A consultant hired by the State Fair of Virginia determined that the nonprofit had losses of about $1.3 million in 2008, $1.8 million in 2009 and $1.7 million in 2010, according to filings in the bankruptcy case. In addition to high officer compensation, the group's IRS forms also show big payments to contractors, including $22.2 million to English Construction in 2009-10.

The creditors group anticipated the nonprofit would lose $1.5 million in 2011, Myatt said.

"So, we told the State Fair that we weren't going to continue to fund their operating losses," Myatt said. The nonprofit filed for Chapter 11 bankruptcy protection in December and proposed to buy out the bondholders to settle the debt. The creditors declined, saying the offered amount wasn't anywhere near what they were owed.
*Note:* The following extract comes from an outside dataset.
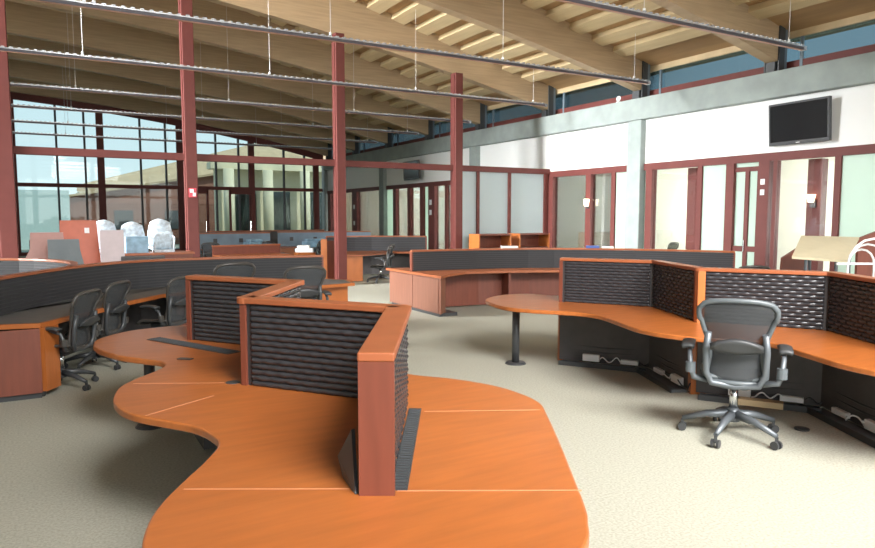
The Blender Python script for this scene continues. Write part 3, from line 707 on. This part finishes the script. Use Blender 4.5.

The Chapter 11 case subsequently was converted to a Chapter 7 liquidation.

"In 2011, they had the best attendance ever," Myatt said. "Then you start to say, if you had a great year, and you still had operating losses, then you need to bring your expenses in line with revenues — and they just didn't."

The property's tax-assessment value is $14 million, and the state fair organizers had put the liquidation value at $10 million, including $5 million for the real estate.

It's unclear whether any purchaser would be able to develop the grounds for housing or other uses.

Caroline County rezoned the site specifically for the State Fair of Virginia. Board of Supervisors Chairman Wayne A. Acors has said that officials hope another operator will step in and hold the fair there.